To understand how current and new technologies and resulting data streams can prospectively be combined to meet the new needs of the M&E system, MEF4CAP introduced two trajectories of a Roadmap that correspond to “plausible courses of action”, serving different M&E objectives, corresponding indicators and underlying data delivering technologies and data streams and confronted with different barriers and drivers.
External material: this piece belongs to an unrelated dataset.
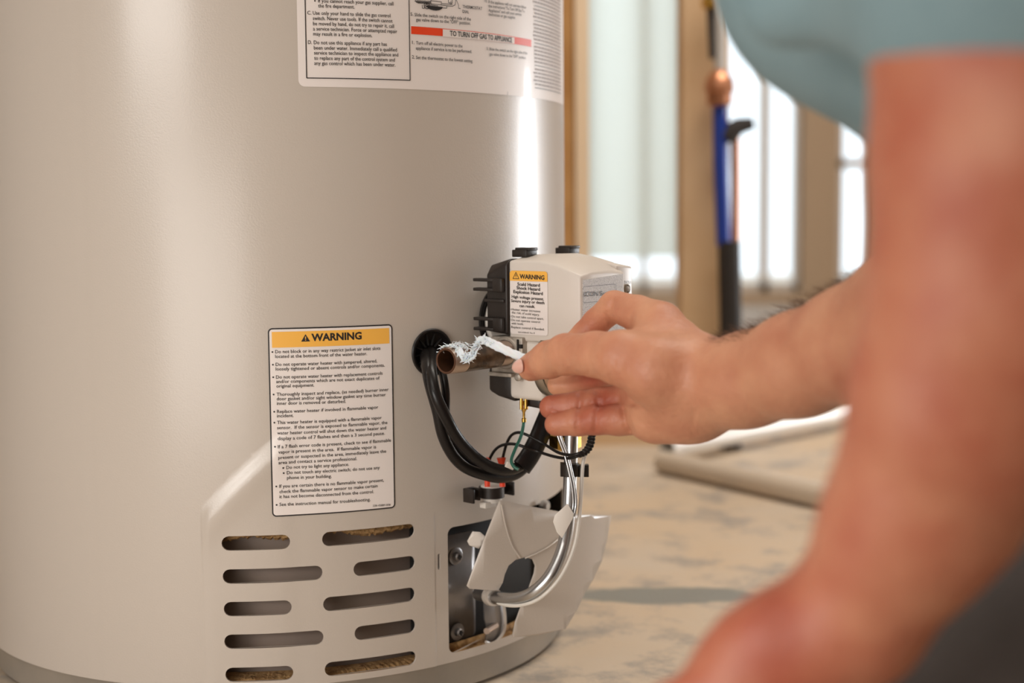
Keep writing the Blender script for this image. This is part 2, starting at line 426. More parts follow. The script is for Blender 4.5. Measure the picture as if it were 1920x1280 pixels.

In the first trajectory existing technologies already generate data streams and feed indicators at a high spatial resolution scale (farm, parcel and even sub parcel). This responds to the current needs of operational CAP monitoring. The first trajectory is therefore currently very much linked to individual farm performance in relation to CAP objectives, i.e. deriving them from monitoring of compliance with eco-schemes and related agricultural practices. The main data source and data delivering technologies used are, in the first place, the Integrated Administration and Control System, IACS (inclusive of LPIS, GSA, animal-based application systems, farmers’ declarations) and Earth Observations (EO), namely from the Sentinels’ programme. Typically, they deliver data facilitating the provision of indicators on land use/land cover/crop types, individual animals, as well as, in perspective, on carbon sequestration, emissions, nutrients and pesticide use. When EO is not sufficient, further evidence regarding farming activities can be generated through the complementary use of geotagged photos. In the future, additional technologies and data sources are expected to complement existing ones. We are referring to machine data, field or animal sensors, UAVs.
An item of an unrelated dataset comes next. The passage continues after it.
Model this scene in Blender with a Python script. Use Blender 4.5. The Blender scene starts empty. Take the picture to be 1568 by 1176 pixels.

The second trajectory primarily aims at the evaluation of agricultural policies at MS & EU level. In other words, data streams and underlying technologies facilitate the provision of indicators measuring the impact of sectoral policies which is reported at aggregated levels. FADN (and the FSDN in perspective), in combination with other EU level statistical sources (FSS/IFS, Livestock survey, Eurostat, LUCAS, ESDAC, etc.) represent an initial entry point in terms of data sources, underlying delivering technologies and resulting data streams. At a later time, further data will be generated by developments in relevant EU data infrastructures.
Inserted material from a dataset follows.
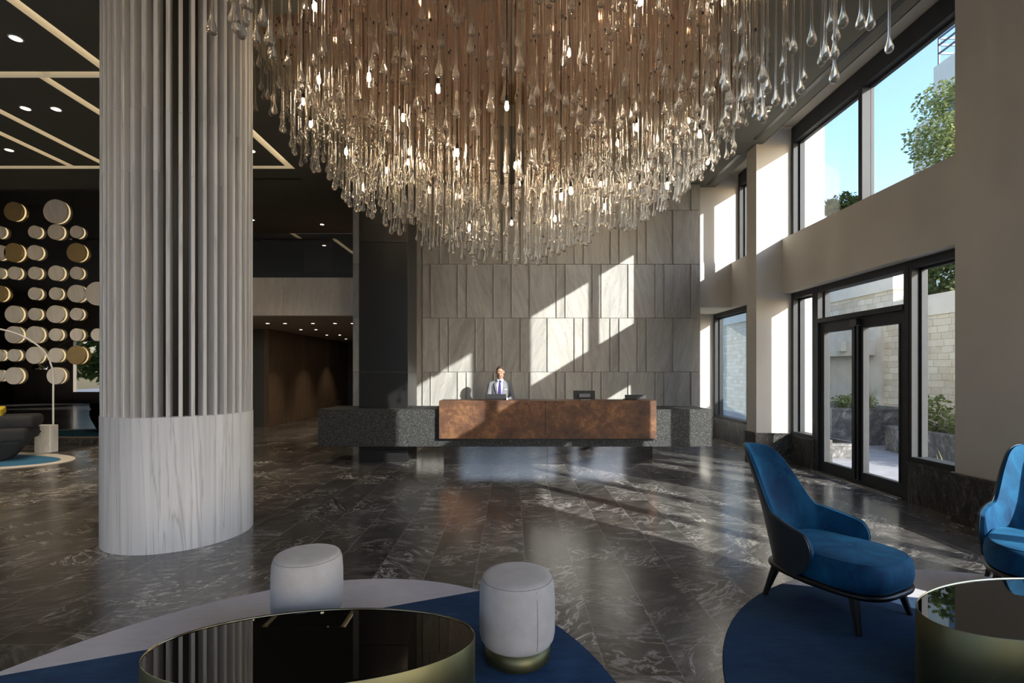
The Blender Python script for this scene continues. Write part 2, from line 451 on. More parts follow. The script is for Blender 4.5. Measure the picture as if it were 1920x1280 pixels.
def copy_tree(o, parent=None):
    c = o.copy(); C.objects.link(c); c.parent = parent
    for ch in o.children: copy_tree(ch, c)
    return c
def remesh(o, vox, smooth=6):
    m = o.modifiers.new('r', 'REMESH'); m.mode = 'VOXEL'; m.voxel_size = vox; m.use_smooth_shade = True
    if smooth:
        k = o.modifiers.new('s', 'SMOOTH'); k.factor = .5; k.iterations = smooth

# ------------------------------------------------------------------ the setting
CZ = 5.65      # ceiling height
b = MB(); b.box(-26, 5.2, -4, 22, -.12, 0)
struct(b.build('floor', 'marble_planks'), 'polished dark grey marble plank floor with white veins', 'floor')

# ceiling, cut for the light slots and the chandelier recess
slots = [  # x0 x1 y0 y1
    (-5.49, -5.35, 1.5, 6.67), (-6.49, -6.35, 6.81, 9.73), (-8.00, -7.86, 6.81, 9.73), (-8.73, -8.59, 6.81, 9.73), (-4.45, -4.31, 4.2, 9.73),
    (-13.5, -5.35, 6.67, 6.81), (-13.5, -4.31, 9.73, 9.87)]
recess = [(-2.3, 2.6, 3.1, 8.15), (-3.2, -2.3, 5.59, 7.9), (2.6, 3.3, 6.29, 8.15)]
RZ = 6.0
def inside(rs, x, y): return any(r[0] < x < r[1] and r[2] < y < r[3] for r in rs)
xs = sorted({-26., 4.45} | {v for r in slots+recess for v in r[:2]})
ys = sorted({-4., 12.4} | {v for r in slots+recess for v in r[2:]})
b = MB()
for x0, x1 in zip(xs, xs[1:]):
    for y0, y1 in zip(ys, ys[1:]):
        mx_, my_ = (x0+x1)/2, (y0+y1)/2
        if inside(slots, mx_, my_): continue
        if inside(recess, mx_, my_): continue
        b.quad([(x0, y0, CZ), (x0, y1, CZ), (x1, y1, CZ), (x1, y0, CZ)])
b.box(-26, 5.3, -4.2, 22.2, 6.3, 6.4)
bmesh.ops.remove_doubles(b.bm, verts=b.bm.verts[:], dist=1e-5)
struct(b.build('ceiling', 'ceiling_paint'), 'dark olive grey ceiling with lit slots and chandelier recess', 'ceiling')
b = MB()
def fascia(rs, z0, z1):
    """vertical faces round the union of rectangles rs"""
    X = sorted({v for r in rs for v in r[:2]}); Y = sorted({v for r in rs for v in r[2:]})
    cell = lambda i, j: 0 <= i < len(X)-1 and 0 <= j < len(Y)-1 and inside(rs, (X[i]+X[i+1])/2, (Y[j]+Y[j+1])/2)
    for i in range(len(X)-1):
        for j in range(len(Y)-1):
            if not cell(i, j): continue
            x0, x1, y0, y1 = X[i], X[i+1], Y[j], Y[j+1]
            if not cell(i-1, j): b.quad([(x0, y0, z0), (x0, y1, z0), (x0, y1, z1), (x0, y0, z1)])
            if not cell(i+1, j): b.quad([(x1, y0, z0), (x1, y1, z0), (x1, y1, z1), (x1, y0, z1)])
            if not cell(i, j-1): b.quad([(x0, y0, z0), (x1, y0, z0), (x1, y0, z1), (x0, y0, z1)])
            if not cell(i, j+1): b.quad([(x0, y1, z0), (x1, y1, z0), (x1, y1, z1), (x0, y1, z1)])
fascia(recess, CZ, RZ)
b.mi = 1
for r in recess: b.quad([(r[0], r[2], RZ), (r[0], r[3], RZ), (r[1], r[3], RZ), (r[1], r[2], RZ)])
struct(b.build('trim_1', ['soffit_paint', 'bronze_mirror']), 'cream edged recess with bronze mirrored top above the chandelier', 'ceiling recess')

slot_names = ['warm light slot running towards the camera in the front left of the ceiling',
              'warm light slot between the two cross slots just left of the marble column',
              'warm light slot second from the left edge between the cross slots',
              'warm light slot at the far left between the cross slots',
              'warm light slot on the right side of the marble column',
              'nearer crosswise warm light slot left of the marble column',
              'farther crosswise warm light slot in front of the disc wall']
for (x0, x1, y0, y1), lab in zip(slots, slot_names):
    t_ = thing('light_slot', lab, 'ceiling light', ((x0+x1)/2, (y0+y1)/2, CZ), 0, 'recessed light slots in the left ceiling')
    cx, cy_ = (x0+x1)/2, (y0+y1)/2
    b = MB(); h = .15; a, d, e, f = x0-cx, x1-cx, y0-cy_, y1-cy_
    for q in ([(a, e, 0), (a, f, 0), (a, f, h), (a, e, h)], [(d, e, 0), (d, f, 0), (d, f, h), (d, e, h)]):
        b.quad(q)
    if x0 > -13: b.quad([(a, e, 0), (d, e, 0), (d, e, h), (a, e, h)])
    b.quad([(a, f, 0), (d, f, 0), (d, f, h), (a, f, h)])
    b.build('trough', 'plaster', t_)
    b = MB(); b.box(a, d, e, f, h, h+.02); b.build('diffuser', 'led_warm', t_)

# right wall
b = MB()
b.box(4.34, 5.55, 8.80, 9.16, .5, 6.12)                       # middle pier
b.box(4.79, 5.2, 4.41, 5.36, .5, 6.12)                        # near pier
b.box(4.79, 5.2, -4, .6, 0, 6.12)
b.box(4.80, 5.2, 5.36, 8.80, 3.0, 3.97)
b.box(4.80, 5.2, .6, 4.41, 3.0, 3.97)
b.box(4.80, 5.2, 9.16, 10.86, 3.02, 3.99)
b.box(4.07, 5.2, 10.86, 12.4, 3.02, 6.12)                     # end wall above the set back window
b.box(4.07, 4.82, 10.845, 10.87, 3.02, 3.99)
b.box(4.0, 5.2, 12.2, 12.4, 0, 3.05)
b.box(4.43, 5.25, -4, 12.4, 5.95, 6.2)                        # soffit above the windows
b.box(4.435, 4.455, -4, 8.80, CZ, 6.0); b.box(4.435, 4.455, 9.16, 10.86, CZ, 6.0)
struct(b.build('wall_right', 'plaster'), 'off-white plaster window wall with piers and deep spandrel bands', 'wall')
b = MB()
for y0, y1 in ((5.36, 6.20), (8.12, 8.80), (9.16, 12.2), (.6, 4.41)): b.box(4.95, 5.25, y0, y1, 0, .47); b.box(4.93, 5.25, y0, y1, .47, .50)
b.box(4.315, 5.575, 8.775, 9.185, 0, .50, .004); b.box(4.305, 5.58, 8.765, 9.195, .50, .53, .004)
b.box(4.765, 5.22, 4.39, 5.385, 0, .50, .004); b.box(4.755, 5.22, 4.38, 5.395, .50, .53, .004)
struct(b.build('baseboard_right', 'skirting_marble'), 'tall dark veined marble skirting along the window wall', 'baseboard')

# back wall of stone panels
U = .1973; BX = -1.93; BY = 10.7
rowsA = [2, 1, 3, 1, 2, 2, 3, 3, 1, 3, 1, 2, 1, 3, 3]
rowsB = [1, 3, 1, 3, 2, 2, 3, 1, 3, 1, 3, 3, 1, 3, 1]
zr = [-.6, .44, 1.607, 2.77, 3.93, 5.095, 6.0]
b = MB()
b.box(-3.42, 4.07, BY+.03, 12.4, 0, 6.2)
for k in range(len(zr)-1):
    z0, z1 = max(0., zr[k]), min(zr[k+1], 5.66); x = BX
    seq = rowsA if k % 2 == 0 else rowsB
    tot = sum(seq); u = (4.07-BX)/tot
    for w_ in seq:
        b.box(x+.004, x+w_*u-.004, BY, BY+.06, z0+.004, z1-.004, .003)
        if x > BX+.1: b.box(x-.014, x+.014, BY-.022, BY+.03, z0+.004, z1-.004, .006)
        x += w_*u
for k in range(len(zr)-1):                                    # strip left of the black pillar
    b.box(-3.42, -3.1, BY-.02, BY+.05, max(0., zr[k])+.003, min(zr[k+1], 5.66)-.003, .002)
struct(b.build('wall_back', 'wall_panels'), 'grey beige stone panel wall with thin raised ribs behind the desk', 'wall')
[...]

Given the limitations of both trajectories, we introduce what we define as “cross-fertilizations” between trajectories implying combinations of current and innovative statistical downscaling techniques and data delivering technologies needed to complement data gaps and improve data quality responding for instance to the know lack of homogeneous data at NUTS 3 level regarding agricultural holdings. Examples are the Digital Farm Books and Farm Management Information Systems (FMIS) as well as financial data which can be handled through robotic accounting. The respective data sources and related supporting technologies can generate information generally not obtainable from the two described trajectories such as, on the one hand, economic and social data and, on the other, on actual agricultural operations and input use.